E The Band irrompe, plena de força e confiança, com “Like A Rolling Stone”. Como um grupo de soldados dando apoio ao seu general em mais uma dura batalha. O nome, Bob Dylan.

Este é um dos momentos mais marcantes da história do Rock N’Roll. O mais curioso é ter-se repetido n vezes. Durante essa digressão, que o levou aos quatro cantos do mundo, Bob Dylan foi insultado em todos os concertos, pelas mesmas pessoas que tinham pago bilhete para o ver e sempre com os mesmos pretextos. Por ter abandonado (leia-se evoluído) a sua imagem de cantor folk. Por ter incorporado instrumentos eléctricos em vez de se limitar à guitarra acústica e à harmónica. Por ter deixado de escrever canções politicas ou de protesto, conforme preferirem designar. Por se recusar a ser a voz da esquerda ou da nova geração e por querer apenas ser apenas a voz de si mesmo.

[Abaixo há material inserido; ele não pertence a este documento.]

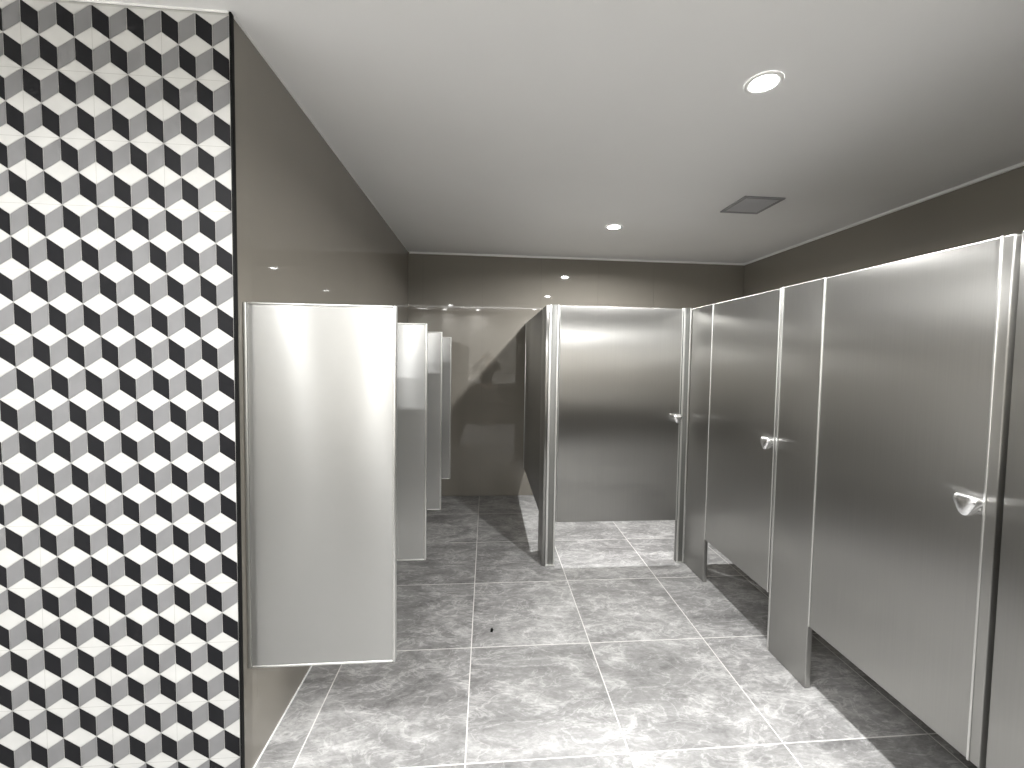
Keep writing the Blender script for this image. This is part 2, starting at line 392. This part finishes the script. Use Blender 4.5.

A História dar-lhe-ia razão. Os seus tão criticados álbuns daquele período são hoje em dia vistos como obras-primas da música moderna. Clássicos que irão certamente resistir ao passar do tempo. A sua atitude na época marcou o momento decisivo da música popular. A partir deste momento, este veículo de expressão seria isso mesmo. As letras e a atitude inerente passariam a ter significado e a simbolizar algo. Já não era meramente entretenimento o que aqui estava perante nós. Mas um olhar profundo sobre o mundo e a nossa existência sobre ele.

Para além de tudo isso, o que é extraordinário é ele ter tido a coragem de o ter feito. Nunca ninguém passou por tal experiência. Já imaginaram o que é subir ao palco, noite após noite, para ser mais uma vez vaiado? Só se o Pedro Granger decidir lançar um disco. Mesmo assim duvido que tenha o mesmo destaque.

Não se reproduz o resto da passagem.